While David Cameron’s campaign to refashion the terms of Britain’s EU membership occupied much of a critical EU summit, for many of the other leaders the immigration crisis loomed larger given that an estimated 1.2 million people have entered the EU mainly from the Middle East this year.
Leaders discussed incendiary proposals tabled by the European Commission this week creating an EU border and coast guard empowered to overrule national governments when the EU’s external frontiers are deemed to be inadequately secured.
The commission proposal won strong support on Thursday from the German and French leaders, but in many parts of the EU is viewed as an assault on the sovereignty of nation states.
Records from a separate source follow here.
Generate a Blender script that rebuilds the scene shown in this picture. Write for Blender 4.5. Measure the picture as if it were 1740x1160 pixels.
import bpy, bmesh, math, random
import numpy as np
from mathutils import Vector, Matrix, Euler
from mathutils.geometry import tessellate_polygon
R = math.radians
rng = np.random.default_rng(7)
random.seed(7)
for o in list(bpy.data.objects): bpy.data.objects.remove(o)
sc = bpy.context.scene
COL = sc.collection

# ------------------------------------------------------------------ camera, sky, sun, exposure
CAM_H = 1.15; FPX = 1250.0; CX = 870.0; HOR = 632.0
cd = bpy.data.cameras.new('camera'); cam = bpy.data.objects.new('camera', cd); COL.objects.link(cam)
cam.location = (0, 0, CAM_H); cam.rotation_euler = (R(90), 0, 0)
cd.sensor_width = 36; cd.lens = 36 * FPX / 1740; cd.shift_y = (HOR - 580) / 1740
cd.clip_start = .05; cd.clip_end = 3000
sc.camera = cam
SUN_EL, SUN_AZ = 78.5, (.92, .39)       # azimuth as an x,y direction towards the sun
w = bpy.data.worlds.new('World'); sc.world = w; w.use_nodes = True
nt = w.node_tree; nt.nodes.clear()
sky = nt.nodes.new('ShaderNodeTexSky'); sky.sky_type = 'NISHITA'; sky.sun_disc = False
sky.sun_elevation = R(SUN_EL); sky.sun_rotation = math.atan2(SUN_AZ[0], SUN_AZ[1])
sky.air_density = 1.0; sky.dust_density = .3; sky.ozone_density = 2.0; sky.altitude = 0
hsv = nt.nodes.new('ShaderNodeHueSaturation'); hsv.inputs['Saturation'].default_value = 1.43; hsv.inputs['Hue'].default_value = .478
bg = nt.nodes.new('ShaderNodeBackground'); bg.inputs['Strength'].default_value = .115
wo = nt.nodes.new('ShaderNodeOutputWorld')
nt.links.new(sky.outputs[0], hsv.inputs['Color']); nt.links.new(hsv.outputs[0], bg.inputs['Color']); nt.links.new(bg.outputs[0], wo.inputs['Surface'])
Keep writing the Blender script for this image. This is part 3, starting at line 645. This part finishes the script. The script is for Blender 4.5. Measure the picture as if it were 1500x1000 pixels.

They agreed to come up with a position by next summer.
The summit, the fifth such meeting in a row to focus on the immigration emergency, revisited many of the measures heads of government and interior ministers have already decided since last spring without ever putting the decisions into effect.
“The measures have been taken, but not applied,” said the French president, François Hollande, for whom tough security policies are particularly important following last month’s terrorist atrocities in Paris.
Britain is only marginally involved in the policy debate because it is not part of the 26-country free-travel Schengen zone, takes no part in EU common asylum policies, and need not take part in EU interior policy coordination.
The worsening divisions over what to do about refugees, the future of the Schengen area, and the reintroduction of national border controls were laid bare by a mini-summit of eight countries that preceded the full meeting.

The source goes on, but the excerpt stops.